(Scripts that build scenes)
================

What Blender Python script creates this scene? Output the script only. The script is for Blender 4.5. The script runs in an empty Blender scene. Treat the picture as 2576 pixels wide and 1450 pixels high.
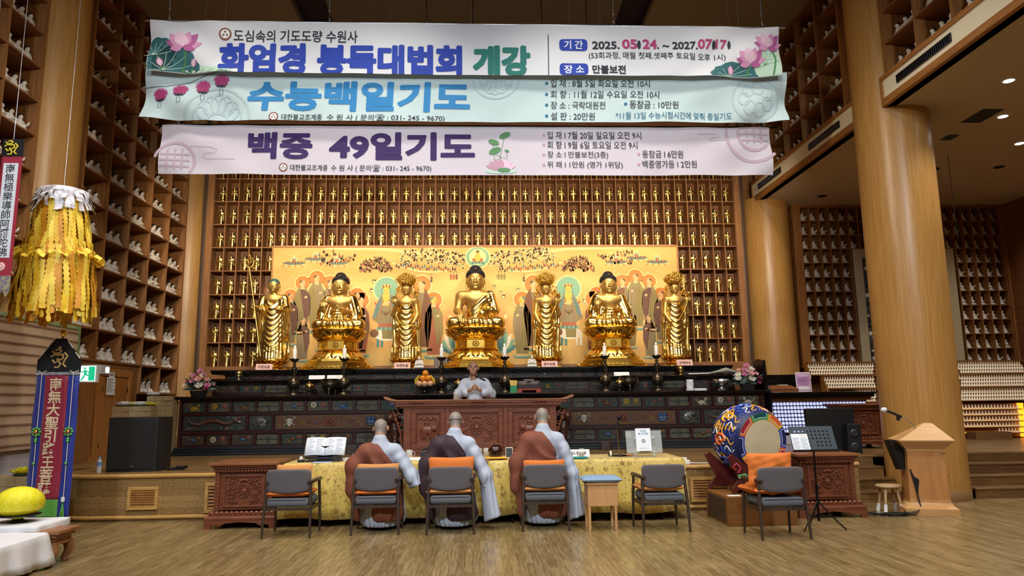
import bpy, bmesh, math, random
import numpy as np
from mathutils import Vector, Matrix
random.seed(7)
PI = math.pi
sc = bpy.context.scene
COL = sc.collection

# ------------------------------------------------------------------ camera
YAW, PITCH, ROLL, FPX = 0.0467253, 0.1589113, -0.0128169, 1815.65
def cam_axes():
    cy, sy, cp, sp = math.cos(YAW), math.sin(YAW), math.cos(PITCH), math.sin(PITCH)
    r = Vector((cy, -sy, 0)); g = Vector((sy, cy, 0)); up = Vector((0, 0, 1))
    f = g * cp + up * sp; u = up * cp - g * sp
    cr, sr = math.cos(ROLL), math.sin(ROLL)
    return r * cr + u * sr, u * cr - r * sr, f
_r, _u, _f = cam_axes()
EYE = Vector((0, 0, 1.55))
cd = bpy.data.cameras.new('camera'); cam = bpy.data.objects.new('camera', cd); COL.objects.link(cam)
cam.matrix_world = Matrix(((_r.x, _u.x, -_f.x, 0), (_r.y, _u.y, -_f.y, 0), (_r.z, _u.z, -_f.z, 1.55), (0, 0, 0, 1)))
cd.sensor_width = 36; cd.lens = FPX / 2576 * 36; cd.clip_end = 200
sc.camera = cam
def project(p):
    v = Vector(p) - EYE; d = v.dot(_f)
    return 1288 + FPX * v.dot(_r) / d, 725 - FPX * v.dot(_u) / d
# ------------------------------------------------------------------ view and world
sc.view_settings.view_transform = 'Standard'; sc.view_settings.look = 'None'
sc.view_settings.gamma = 1; sc.view_settings.use_curve_mapping = False
sc.view_settings.exposure = 0.18
cy_ = getattr(sc, 'cycles', None)
if cy_:
    cy_.max_bounces = 7; cy_.diffuse_bounces = 4; cy_.glossy_bounces = 4; cy_.transmission_bounces = 5
    cy_.caustics_reflective = False; cy_.caustics_refractive = False; cy_.sample_clamp_indirect = 6
w = bpy.data.worlds.new('world'); sc.world = w; w.use_nodes = True
w.node_tree.nodes['Background'].inputs[0].default_value = (.8, .85, 1, 1)
w.node_tree.nodes['Background'].inputs[1].default_value = 0.04
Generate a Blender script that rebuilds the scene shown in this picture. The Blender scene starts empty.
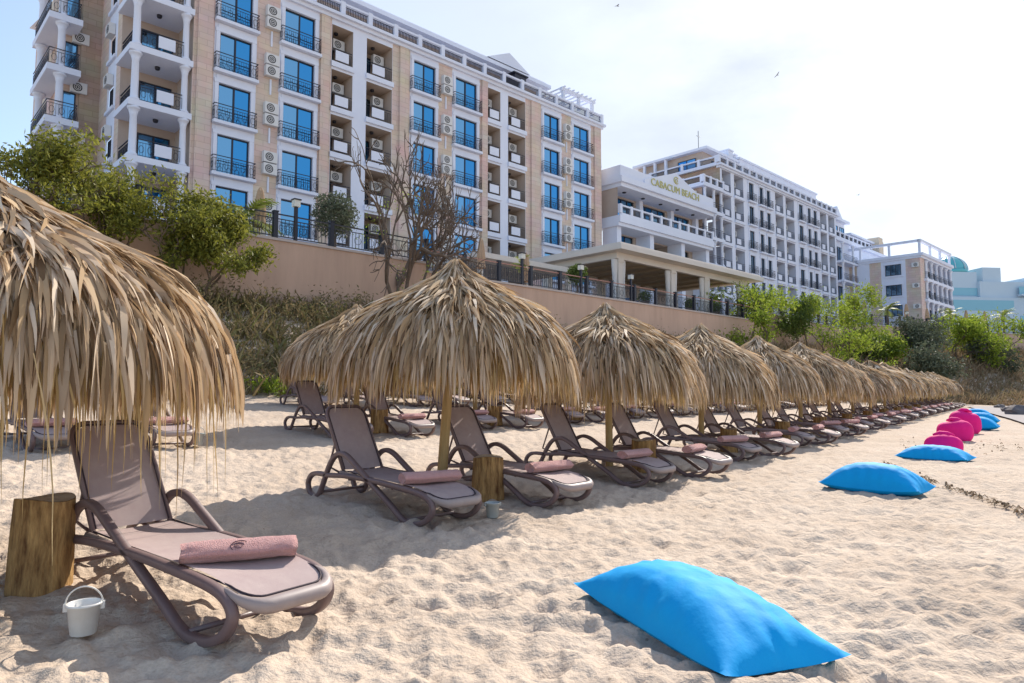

================

_Your objective_:
Reproduce every entry exactly, but omit each picture.

_Solution below_:
What Blender Python script creates this scene? Output the script only. The script is for Blender 4.5. The script runs in an empty Blender scene. Treat the picture as 2576 pixels wide and 1450 pixels high.
import bpy, bmesh, math, random
import numpy as np
from mathutils import Vector, Matrix
random.seed(7)
PI = math.pi
sc = bpy.context.scene
COL = sc.collection

# ------------------------------------------------------------------ camera
YAW, PITCH, ROLL, FPX = 0.0467253, 0.1589113, -0.0128169, 1815.65
def cam_axes():
    cy, sy, cp, sp = math.cos(YAW), math.sin(YAW), math.cos(PITCH), math.sin(PITCH)
    r = Vector((cy, -sy, 0)); g = Vector((sy, cy, 0)); up = Vector((0, 0, 1))
    f = g * cp + up * sp; u = up * cp - g * sp
    cr, sr = math.cos(ROLL), math.sin(ROLL)
    return r * cr + u * sr, u * cr - r * sr, f
_r, _u, _f = cam_axes()
EYE = Vector((0, 0, 1.55))
cd = bpy.data.cameras.new('camera'); cam = bpy.data.objects.new('camera', cd); COL.objects.link(cam)
cam.matrix_world = Matrix(((_r.x, _u.x, -_f.x, 0), (_r.y, _u.y, -_f.y, 0), (_r.z, _u.z, -_f.z, 1.55), (0, 0, 0, 1)))
cd.sensor_width = 36; cd.lens = FPX / 2576 * 36; cd.clip_end = 200
sc.camera = cam
def project(p):
    v = Vector(p) - EYE; d = v.dot(_f)
    return 1288 + FPX * v.dot(_r) / d, 725 - FPX * v.dot(_u) / d
# ------------------------------------------------------------------ view and world
sc.view_settings.view_transform = 'Standard'; sc.view_settings.look = 'None'
sc.view_settings.gamma = 1; sc.view_settings.use_curve_mapping = False
sc.view_settings.exposure = 0.18
cy_ = getattr(sc, 'cycles', None)
if cy_:
    cy_.max_bounces = 7; cy_.diffuse_bounces = 4; cy_.glossy_bounces = 4; cy_.transmission_bounces = 5
    cy_.caustics_reflective = False; cy_.caustics_refractive = False; cy_.sample_clamp_indirect = 6
w = bpy.data.worlds.new('world'); sc.world = w; w.use_nodes = True
w.node_tree.nodes['Background'].inputs[0].default_value = (.8, .85, 1, 1)
w.node_tree.nodes['Background'].inputs[1].default_value = 0.04
Generate a Blender script that rebuilds the scene shown in this picture. The Blender scene starts empty.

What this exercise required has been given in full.